Kendall on Chuck’s Album of the Day

I’m a big fan of Kings of Leon, and like Chuck, this is the album where the band really grabbed my attention. Songs like “Sex On Fire,” “Use Somebody” and “Notion” became huge international hits while ruling the charts here in the U.S. as well. A great album that flows together seamlessly thanks to the perfect sequencing as Chuck points out.


Chantal Kreviazuk

Colour Moving And Still (1999)

Why I Love It

I guess I just became a sucker for female pop singers from Canada starting in the early ’90s. I was a big fan of Sarah McLachlan’s “Fumbling Towards Ecstasy” when it arrived in 1993 followed by Alanis Morissette’s “Jagged Little Pill” in 1996. Three years later another Canadian singer named Chantal Kreviazuk roped me in with a song called “Blue.” (It would happen again three years after that with Avril Lavigne’s “Let Go,” another personal favorite.)

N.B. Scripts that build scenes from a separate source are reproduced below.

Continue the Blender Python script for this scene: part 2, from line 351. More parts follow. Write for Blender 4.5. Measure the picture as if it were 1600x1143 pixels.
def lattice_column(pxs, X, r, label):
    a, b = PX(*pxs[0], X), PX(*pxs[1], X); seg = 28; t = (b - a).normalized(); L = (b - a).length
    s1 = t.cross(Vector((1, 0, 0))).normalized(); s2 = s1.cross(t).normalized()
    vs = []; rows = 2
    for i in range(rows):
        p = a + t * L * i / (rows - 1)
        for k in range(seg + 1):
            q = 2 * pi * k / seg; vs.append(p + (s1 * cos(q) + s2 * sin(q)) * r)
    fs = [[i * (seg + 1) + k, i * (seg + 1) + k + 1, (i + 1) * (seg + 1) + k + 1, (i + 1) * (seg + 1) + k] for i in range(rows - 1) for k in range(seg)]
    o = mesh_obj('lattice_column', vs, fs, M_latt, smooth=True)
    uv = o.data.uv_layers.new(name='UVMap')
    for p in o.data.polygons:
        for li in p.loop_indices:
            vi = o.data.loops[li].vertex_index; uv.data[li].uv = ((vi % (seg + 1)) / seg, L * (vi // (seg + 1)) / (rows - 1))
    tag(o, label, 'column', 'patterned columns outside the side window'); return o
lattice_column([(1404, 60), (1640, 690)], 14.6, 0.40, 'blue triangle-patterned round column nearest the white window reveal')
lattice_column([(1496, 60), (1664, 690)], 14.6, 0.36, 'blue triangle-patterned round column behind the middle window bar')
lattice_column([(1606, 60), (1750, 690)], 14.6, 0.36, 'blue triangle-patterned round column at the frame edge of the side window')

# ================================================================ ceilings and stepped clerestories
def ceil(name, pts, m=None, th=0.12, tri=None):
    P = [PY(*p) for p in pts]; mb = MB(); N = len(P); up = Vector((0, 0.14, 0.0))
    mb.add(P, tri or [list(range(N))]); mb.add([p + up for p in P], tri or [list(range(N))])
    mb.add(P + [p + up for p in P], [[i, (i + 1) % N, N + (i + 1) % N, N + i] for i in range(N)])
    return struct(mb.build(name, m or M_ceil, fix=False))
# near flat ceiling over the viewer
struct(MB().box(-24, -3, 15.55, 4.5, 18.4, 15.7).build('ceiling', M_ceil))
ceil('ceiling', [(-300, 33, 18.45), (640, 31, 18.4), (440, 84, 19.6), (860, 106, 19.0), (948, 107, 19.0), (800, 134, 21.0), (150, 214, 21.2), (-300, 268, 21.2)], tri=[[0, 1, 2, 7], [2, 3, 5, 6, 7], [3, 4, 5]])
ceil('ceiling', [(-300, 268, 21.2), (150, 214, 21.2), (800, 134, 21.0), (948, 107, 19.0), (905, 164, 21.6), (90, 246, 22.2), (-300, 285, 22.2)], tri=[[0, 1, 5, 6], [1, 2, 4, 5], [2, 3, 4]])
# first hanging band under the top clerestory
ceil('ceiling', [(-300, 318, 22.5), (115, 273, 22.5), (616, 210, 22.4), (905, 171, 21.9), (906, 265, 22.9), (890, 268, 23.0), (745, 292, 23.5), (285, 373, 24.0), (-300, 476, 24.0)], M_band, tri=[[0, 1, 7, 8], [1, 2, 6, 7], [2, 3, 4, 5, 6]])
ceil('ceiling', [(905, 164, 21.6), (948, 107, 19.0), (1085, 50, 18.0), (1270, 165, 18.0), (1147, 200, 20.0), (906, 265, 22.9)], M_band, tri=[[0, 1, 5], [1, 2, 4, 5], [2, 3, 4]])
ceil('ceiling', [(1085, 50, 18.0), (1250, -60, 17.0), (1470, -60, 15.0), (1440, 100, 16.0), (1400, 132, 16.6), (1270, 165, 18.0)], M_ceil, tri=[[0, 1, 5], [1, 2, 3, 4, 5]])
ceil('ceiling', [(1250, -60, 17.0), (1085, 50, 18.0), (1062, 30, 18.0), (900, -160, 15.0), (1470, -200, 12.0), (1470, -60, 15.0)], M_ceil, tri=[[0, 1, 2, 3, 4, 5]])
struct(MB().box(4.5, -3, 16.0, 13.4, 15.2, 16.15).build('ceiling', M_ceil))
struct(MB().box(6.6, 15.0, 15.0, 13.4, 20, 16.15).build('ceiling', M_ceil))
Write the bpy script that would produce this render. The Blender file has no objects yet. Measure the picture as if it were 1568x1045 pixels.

“Blue” was on the album featured here — “Colour Moving And Still” – and it stands right alongside those two previous albums by McLachlan and Morissette in terms of overall quality. Kreviazuk never reached the same level of popularity, however, mainly because she never broke out in a big way in the U.S. She remained extremely popular in her native Canada, however, and has continued to perform and record regularly through the years since this album’s release.

Album Highlights

“Blue,” “Before You” and “Little Things”

Chuck on Kendall’s Album of the Day

When Kendall and I were revealing the 100 albums on our lists for the countdown to each other, I was not at all familiar with Chantal Kreviazuk. Somehow, she had slipped under my radar all of these years. So, this was one of the albums I was most looking forward to checking out. It’s a beautiful record that’s well worth your time. It also reminded me a bit of one of Kendall’s earlier choices, Colbie Caillat’s Breakthrough. Good, solid pop album.